_Given information:_
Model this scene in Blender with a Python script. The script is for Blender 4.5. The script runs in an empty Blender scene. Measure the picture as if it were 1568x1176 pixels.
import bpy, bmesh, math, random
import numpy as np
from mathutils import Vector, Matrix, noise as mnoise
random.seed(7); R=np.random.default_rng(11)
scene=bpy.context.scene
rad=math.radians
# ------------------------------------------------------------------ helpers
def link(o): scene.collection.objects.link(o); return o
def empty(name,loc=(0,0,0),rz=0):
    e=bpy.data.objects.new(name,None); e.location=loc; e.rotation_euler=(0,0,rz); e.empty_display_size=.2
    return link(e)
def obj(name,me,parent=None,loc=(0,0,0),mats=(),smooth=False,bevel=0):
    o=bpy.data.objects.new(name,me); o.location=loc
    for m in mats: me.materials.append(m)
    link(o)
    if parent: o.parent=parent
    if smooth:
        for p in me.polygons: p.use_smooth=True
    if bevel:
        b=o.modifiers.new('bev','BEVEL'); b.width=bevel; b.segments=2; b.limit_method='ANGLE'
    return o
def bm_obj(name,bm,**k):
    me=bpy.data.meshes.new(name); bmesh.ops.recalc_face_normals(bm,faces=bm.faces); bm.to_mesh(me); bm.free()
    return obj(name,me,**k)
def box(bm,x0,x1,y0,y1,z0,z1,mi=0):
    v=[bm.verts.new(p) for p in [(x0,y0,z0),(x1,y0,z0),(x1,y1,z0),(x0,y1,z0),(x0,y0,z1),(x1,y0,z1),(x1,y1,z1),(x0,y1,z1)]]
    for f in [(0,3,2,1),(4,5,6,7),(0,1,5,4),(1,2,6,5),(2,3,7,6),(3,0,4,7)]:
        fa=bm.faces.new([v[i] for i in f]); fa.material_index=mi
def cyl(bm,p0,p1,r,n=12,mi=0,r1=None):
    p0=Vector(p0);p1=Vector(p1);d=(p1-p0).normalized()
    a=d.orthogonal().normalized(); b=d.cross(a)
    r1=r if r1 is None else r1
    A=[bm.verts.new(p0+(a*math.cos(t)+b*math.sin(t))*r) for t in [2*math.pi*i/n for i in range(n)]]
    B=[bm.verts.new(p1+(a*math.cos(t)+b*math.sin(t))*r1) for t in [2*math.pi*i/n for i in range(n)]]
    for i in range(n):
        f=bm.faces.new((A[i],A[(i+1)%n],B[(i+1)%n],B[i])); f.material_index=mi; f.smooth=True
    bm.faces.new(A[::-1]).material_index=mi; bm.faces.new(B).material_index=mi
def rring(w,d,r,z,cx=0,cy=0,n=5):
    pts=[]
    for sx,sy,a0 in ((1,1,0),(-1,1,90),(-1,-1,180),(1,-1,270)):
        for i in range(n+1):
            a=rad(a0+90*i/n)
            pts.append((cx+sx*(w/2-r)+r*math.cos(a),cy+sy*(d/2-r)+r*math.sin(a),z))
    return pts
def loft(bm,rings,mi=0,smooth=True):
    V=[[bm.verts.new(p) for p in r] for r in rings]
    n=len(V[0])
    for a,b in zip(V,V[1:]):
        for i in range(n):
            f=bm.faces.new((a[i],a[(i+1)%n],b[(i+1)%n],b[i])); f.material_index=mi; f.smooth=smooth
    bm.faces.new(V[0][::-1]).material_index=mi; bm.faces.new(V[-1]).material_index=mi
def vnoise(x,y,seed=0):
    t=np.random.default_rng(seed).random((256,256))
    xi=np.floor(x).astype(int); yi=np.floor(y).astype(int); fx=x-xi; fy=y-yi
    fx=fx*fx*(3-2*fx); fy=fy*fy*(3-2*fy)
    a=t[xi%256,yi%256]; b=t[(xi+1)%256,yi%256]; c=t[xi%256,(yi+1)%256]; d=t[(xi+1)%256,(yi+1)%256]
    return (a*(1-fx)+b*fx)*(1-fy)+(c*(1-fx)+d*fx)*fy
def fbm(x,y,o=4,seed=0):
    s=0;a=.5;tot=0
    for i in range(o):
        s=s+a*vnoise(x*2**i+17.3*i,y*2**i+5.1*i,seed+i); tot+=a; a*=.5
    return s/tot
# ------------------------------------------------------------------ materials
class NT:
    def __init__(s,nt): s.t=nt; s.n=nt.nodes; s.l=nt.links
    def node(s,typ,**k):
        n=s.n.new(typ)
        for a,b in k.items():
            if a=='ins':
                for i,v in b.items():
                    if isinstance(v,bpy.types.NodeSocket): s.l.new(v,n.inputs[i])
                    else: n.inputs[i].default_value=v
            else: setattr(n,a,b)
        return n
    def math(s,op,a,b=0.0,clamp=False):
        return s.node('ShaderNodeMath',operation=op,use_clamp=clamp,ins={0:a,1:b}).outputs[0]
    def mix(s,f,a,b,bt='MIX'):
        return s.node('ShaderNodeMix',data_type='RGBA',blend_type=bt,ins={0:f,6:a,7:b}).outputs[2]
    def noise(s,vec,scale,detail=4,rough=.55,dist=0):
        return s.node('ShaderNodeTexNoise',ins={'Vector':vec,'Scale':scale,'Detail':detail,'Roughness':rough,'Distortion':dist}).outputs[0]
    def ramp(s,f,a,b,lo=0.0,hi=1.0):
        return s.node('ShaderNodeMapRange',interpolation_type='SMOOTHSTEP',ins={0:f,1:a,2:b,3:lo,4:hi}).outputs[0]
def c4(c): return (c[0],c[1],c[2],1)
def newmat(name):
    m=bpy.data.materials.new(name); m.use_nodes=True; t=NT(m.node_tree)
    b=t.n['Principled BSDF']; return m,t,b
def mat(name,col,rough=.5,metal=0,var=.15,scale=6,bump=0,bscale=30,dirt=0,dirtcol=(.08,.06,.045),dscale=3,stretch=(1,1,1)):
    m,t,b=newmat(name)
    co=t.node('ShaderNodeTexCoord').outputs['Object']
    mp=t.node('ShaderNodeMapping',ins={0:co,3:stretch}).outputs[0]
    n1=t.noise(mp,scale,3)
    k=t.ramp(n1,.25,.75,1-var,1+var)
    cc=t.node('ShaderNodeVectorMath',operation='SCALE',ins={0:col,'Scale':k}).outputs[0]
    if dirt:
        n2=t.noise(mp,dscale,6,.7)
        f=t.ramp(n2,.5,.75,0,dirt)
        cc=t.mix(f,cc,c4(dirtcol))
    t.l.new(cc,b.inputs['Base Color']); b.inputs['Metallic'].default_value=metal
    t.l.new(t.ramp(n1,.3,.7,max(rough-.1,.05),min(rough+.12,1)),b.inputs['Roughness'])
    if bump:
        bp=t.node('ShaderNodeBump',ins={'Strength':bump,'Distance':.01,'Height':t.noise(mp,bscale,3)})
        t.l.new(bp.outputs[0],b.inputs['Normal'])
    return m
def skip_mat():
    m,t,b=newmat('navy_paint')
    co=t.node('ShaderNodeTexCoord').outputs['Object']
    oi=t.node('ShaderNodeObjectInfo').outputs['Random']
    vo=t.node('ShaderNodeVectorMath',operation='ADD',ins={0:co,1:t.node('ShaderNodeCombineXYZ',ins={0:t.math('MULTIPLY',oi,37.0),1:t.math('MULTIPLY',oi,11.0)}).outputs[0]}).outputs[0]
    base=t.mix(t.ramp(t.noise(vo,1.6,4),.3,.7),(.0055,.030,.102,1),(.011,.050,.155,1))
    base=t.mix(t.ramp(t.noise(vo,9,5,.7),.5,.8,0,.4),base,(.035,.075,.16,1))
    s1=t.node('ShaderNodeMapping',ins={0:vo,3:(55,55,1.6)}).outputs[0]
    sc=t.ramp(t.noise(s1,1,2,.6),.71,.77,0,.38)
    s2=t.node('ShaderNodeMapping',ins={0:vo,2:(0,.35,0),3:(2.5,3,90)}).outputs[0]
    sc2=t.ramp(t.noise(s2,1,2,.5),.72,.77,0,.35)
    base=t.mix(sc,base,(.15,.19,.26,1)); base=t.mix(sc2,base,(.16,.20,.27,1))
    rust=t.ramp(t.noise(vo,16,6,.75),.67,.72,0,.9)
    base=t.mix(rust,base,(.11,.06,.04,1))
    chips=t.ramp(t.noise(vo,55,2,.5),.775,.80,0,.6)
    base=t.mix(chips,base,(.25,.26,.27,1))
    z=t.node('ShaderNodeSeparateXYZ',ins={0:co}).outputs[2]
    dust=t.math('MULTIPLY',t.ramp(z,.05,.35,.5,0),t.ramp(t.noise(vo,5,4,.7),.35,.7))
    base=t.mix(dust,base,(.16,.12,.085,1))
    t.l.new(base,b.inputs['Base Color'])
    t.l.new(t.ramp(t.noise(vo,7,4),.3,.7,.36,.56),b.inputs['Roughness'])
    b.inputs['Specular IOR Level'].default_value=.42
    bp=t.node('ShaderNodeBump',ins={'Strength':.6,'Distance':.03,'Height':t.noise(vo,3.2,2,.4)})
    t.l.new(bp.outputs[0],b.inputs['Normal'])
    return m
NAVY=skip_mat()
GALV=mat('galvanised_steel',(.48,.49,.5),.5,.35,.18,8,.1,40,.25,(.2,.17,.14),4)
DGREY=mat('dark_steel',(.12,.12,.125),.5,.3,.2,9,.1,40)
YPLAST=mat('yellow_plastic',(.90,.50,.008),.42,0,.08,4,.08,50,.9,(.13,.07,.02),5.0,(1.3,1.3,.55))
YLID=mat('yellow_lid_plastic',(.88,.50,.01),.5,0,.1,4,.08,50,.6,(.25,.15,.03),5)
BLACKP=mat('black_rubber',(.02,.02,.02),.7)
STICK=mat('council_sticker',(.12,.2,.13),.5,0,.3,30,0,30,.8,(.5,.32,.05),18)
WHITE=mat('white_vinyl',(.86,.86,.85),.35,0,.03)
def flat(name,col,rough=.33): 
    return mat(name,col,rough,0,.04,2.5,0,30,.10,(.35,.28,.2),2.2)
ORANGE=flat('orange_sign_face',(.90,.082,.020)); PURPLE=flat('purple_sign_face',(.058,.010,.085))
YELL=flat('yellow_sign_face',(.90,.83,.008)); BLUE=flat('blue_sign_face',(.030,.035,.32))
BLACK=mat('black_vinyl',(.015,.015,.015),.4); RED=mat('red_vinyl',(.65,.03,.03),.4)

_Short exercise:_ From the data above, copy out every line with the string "scene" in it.

_Correct response:_
Model this scene in Blender with a Python script. The script is for Blender 4.5. The script runs in an empty Blender scene. Measure the picture as if it were 1568x1176 pixels.
scene=bpy.context.scene
def link(o): scene.collection.objects.link(o); return o